▸ **WHAT IS EXPECTED**: From the line containing "Recreate this scene" through the line containing "pi = math.pi", retype each line exactly; include both end lines and nothing beyond them.

▸ **RECORDS**:
[start]

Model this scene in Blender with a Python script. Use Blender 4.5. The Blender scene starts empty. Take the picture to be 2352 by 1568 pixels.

[end]
[start]

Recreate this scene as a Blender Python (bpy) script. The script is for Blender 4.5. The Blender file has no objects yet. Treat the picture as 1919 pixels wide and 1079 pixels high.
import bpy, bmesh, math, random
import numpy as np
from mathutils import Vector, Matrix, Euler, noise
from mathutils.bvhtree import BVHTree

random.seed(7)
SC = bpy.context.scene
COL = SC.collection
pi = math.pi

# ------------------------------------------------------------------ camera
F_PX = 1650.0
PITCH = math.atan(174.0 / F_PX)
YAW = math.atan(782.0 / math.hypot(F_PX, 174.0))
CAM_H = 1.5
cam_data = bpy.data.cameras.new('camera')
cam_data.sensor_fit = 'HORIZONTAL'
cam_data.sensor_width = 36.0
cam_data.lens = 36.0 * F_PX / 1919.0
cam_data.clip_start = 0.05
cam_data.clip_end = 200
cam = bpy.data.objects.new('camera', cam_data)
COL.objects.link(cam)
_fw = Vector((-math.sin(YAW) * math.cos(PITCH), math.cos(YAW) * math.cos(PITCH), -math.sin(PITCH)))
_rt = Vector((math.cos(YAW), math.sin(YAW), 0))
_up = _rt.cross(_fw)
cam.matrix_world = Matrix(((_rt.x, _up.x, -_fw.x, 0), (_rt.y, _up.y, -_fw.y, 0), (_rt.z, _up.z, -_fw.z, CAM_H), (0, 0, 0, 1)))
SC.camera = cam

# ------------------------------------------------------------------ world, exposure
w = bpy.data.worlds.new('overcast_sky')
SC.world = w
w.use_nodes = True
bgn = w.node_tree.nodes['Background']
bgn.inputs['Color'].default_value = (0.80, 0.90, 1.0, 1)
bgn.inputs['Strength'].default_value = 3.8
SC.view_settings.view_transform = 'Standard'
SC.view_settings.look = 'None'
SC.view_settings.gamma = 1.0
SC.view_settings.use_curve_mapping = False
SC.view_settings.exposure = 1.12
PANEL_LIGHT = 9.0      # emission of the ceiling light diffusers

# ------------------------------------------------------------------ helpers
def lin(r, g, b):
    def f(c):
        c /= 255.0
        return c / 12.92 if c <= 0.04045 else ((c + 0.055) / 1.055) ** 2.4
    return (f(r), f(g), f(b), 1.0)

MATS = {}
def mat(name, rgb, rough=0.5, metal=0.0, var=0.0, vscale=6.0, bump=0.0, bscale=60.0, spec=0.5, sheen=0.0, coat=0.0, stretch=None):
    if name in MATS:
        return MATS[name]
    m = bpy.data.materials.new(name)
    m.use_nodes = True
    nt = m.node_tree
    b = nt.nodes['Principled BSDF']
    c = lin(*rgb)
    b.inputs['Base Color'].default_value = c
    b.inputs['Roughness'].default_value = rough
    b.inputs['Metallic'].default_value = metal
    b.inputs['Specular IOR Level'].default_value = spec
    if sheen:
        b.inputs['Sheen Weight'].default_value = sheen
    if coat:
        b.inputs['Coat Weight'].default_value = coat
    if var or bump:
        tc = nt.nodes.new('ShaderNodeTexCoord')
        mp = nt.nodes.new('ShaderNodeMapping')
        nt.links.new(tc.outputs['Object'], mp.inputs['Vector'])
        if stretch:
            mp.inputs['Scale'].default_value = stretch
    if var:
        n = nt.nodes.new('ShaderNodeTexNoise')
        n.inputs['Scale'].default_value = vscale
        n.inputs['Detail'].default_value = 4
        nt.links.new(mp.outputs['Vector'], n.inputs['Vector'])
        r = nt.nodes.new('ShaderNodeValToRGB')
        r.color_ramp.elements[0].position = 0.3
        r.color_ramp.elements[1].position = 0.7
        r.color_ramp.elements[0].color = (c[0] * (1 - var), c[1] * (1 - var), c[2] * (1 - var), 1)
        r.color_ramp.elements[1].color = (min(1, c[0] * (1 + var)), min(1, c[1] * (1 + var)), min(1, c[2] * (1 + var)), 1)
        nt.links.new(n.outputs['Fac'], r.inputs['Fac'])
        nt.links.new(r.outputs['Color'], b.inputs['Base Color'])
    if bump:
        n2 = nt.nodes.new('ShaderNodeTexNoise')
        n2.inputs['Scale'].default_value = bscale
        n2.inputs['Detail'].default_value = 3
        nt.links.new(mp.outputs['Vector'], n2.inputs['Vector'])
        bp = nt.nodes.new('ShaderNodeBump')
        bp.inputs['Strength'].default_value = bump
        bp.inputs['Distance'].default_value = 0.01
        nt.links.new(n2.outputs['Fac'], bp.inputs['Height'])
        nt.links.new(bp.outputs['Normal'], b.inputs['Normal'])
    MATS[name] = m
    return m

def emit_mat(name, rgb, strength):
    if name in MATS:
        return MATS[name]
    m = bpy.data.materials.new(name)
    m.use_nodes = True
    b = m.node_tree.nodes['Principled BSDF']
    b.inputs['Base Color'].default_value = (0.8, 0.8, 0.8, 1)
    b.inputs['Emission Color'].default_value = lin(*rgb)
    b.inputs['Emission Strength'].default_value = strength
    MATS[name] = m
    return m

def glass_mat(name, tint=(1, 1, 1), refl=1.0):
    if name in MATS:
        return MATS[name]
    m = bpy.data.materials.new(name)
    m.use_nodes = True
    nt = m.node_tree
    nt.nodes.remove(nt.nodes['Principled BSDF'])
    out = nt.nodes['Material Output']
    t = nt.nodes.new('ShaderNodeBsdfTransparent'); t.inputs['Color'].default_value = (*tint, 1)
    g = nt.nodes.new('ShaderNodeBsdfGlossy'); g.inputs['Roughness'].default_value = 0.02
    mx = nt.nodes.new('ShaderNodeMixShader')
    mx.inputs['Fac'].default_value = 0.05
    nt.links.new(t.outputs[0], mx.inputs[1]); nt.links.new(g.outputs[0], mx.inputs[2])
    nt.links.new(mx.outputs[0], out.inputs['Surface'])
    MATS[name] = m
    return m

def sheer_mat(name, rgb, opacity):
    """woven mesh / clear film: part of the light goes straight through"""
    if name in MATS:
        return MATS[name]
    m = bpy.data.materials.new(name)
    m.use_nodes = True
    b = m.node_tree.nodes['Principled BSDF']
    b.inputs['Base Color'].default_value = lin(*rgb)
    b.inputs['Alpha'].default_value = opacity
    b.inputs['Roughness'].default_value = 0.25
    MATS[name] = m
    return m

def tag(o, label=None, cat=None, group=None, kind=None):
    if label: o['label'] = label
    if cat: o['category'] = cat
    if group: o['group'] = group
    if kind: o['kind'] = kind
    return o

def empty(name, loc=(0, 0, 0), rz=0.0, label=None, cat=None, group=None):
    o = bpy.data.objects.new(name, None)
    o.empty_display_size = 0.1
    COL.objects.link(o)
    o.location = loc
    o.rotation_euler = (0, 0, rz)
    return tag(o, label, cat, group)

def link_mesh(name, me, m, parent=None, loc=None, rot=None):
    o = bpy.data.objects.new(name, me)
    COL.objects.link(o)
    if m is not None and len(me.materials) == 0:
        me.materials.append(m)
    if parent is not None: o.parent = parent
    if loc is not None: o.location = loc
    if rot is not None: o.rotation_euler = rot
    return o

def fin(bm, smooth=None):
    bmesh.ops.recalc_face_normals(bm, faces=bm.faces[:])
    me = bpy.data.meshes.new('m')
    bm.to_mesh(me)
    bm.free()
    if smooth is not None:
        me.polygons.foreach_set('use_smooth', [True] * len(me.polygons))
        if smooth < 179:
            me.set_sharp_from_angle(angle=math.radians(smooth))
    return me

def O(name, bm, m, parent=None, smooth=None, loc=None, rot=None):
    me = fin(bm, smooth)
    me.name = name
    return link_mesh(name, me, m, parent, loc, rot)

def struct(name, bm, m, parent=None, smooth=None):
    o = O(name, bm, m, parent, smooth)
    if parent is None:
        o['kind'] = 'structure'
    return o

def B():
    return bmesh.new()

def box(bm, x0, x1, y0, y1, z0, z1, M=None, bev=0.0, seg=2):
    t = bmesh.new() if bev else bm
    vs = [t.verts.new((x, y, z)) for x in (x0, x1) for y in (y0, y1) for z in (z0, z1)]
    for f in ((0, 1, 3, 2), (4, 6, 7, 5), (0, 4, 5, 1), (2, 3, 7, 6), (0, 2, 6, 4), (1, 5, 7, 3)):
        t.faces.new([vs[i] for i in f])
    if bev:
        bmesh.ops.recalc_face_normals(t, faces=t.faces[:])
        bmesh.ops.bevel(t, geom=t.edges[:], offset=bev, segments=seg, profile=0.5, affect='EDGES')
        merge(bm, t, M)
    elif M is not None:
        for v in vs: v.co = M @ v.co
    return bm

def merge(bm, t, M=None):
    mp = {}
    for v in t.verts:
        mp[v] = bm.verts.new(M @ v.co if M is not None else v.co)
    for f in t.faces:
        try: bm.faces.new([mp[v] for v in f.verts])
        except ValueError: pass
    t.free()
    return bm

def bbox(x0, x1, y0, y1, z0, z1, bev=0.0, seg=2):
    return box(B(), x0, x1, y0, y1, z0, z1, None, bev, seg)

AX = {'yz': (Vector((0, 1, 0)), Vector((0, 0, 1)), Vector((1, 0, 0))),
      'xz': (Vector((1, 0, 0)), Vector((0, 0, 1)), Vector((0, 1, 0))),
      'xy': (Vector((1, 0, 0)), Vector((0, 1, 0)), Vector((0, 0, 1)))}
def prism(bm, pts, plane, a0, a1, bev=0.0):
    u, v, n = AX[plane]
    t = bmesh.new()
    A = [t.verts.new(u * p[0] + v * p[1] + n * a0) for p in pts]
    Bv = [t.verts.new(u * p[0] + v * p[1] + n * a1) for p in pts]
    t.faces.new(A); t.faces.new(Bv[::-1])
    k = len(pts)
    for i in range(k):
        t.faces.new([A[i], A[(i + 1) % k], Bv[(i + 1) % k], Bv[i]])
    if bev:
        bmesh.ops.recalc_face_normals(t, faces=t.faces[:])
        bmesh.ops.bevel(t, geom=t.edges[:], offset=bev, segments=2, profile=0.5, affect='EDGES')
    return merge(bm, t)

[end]

▸ **THE REPLY**:
Recreate this scene as a Blender Python (bpy) script. The script is for Blender 4.5. The Blender file has no objects yet. Treat the picture as 1919 pixels wide and 1079 pixels high.
import bpy, bmesh, math, random
import numpy as np
from mathutils import Vector, Matrix, Euler, noise
from mathutils.bvhtree import BVHTree

random.seed(7)
SC = bpy.context.scene
COL = SC.collection
pi = math.pi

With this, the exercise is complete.